Esta actividad parece abocada a la extinción y en las razones de su declive hallamos, de nuevo, una metáfora que ejemplifica las sombras de nuestro actual modelo de desarrollo. La transhumancia, más allá de sus implicaciones como labor económica, es un ejemplo de adaptación y uso de las dinámicas de la naturaleza, sus rutas, son la reminiscencia de las rutas que, en tiempos, practicaron los antiguos ungulados salvajes de la Península. Cuando los humanos los domesticaron, heredaron las necesidades que aquéllos tenían de buscar nuevos pastos. Y, por tanto, se hicieron cargo, sin saberlo, de dinámicas reguladoras de los ecosistemas, establecidas entre los paisajes vegetales y la fauna. La pérdida de dicha actividad, comporta la pérdida de importantes variables de regulación ecológica.
Frente al análisis de estos aspectos sociales y ecológicos, es también importante señalar la necesidad de no caer en la idealización de un pseudo pasado bucólico de comunión con la naturaleza. Si bien, estamos en una etapa de seria crisis ambiental, también estamos ante un nivel de conocimientos superiores, en conjunto, a cualquier época pretérita. Por lo tanto, nos hallamos frente a la necesidad de corregir aquellas variables, en nuestro desarrollo, que tienden a generar una disfunción medioambiental de nuestra especie.
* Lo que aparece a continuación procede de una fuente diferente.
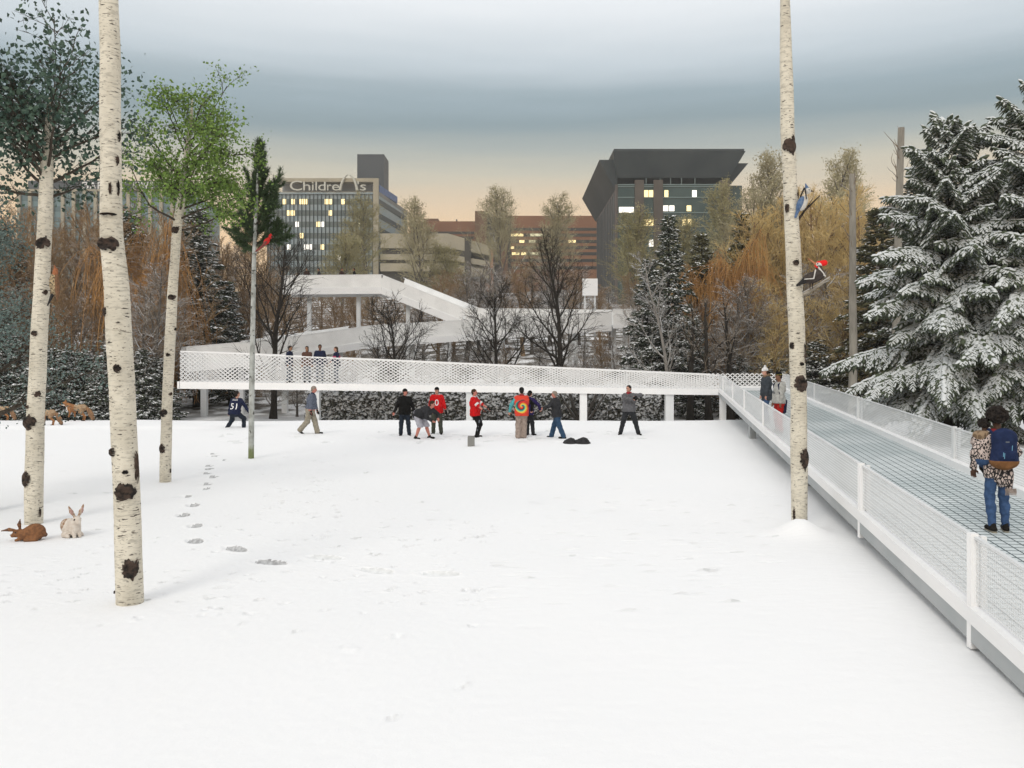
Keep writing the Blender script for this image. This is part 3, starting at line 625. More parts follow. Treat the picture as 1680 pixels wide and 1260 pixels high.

El ejemplo de la transhumancia es claro, qué interesante es describir sus características pero quién estaría dispuesto, hoy en día, a dedicarse a ella. Por ello, necesitamos reorganizar nuestra estructura, desarrollar recursos y dinámicas atractivas para fomentar aquellas actividades que, sobre el papel, nos parecen tan positivas. Debemos dignificarlas y aportar recursos para reorganizarlas. Sólo así, las nuevas generaciones podrán, querrán, formar parte de ellas. No vale el análisis aséptico, ni la descripción positivista. Sólo cabe el empeño claro hacia un modelo de desarrollo que comprenda, respete, fomente y acepte la necesidad de guiarnos por parámetros equilibrados con el medio natural. Qué otro parámetros, sino, nos valdría.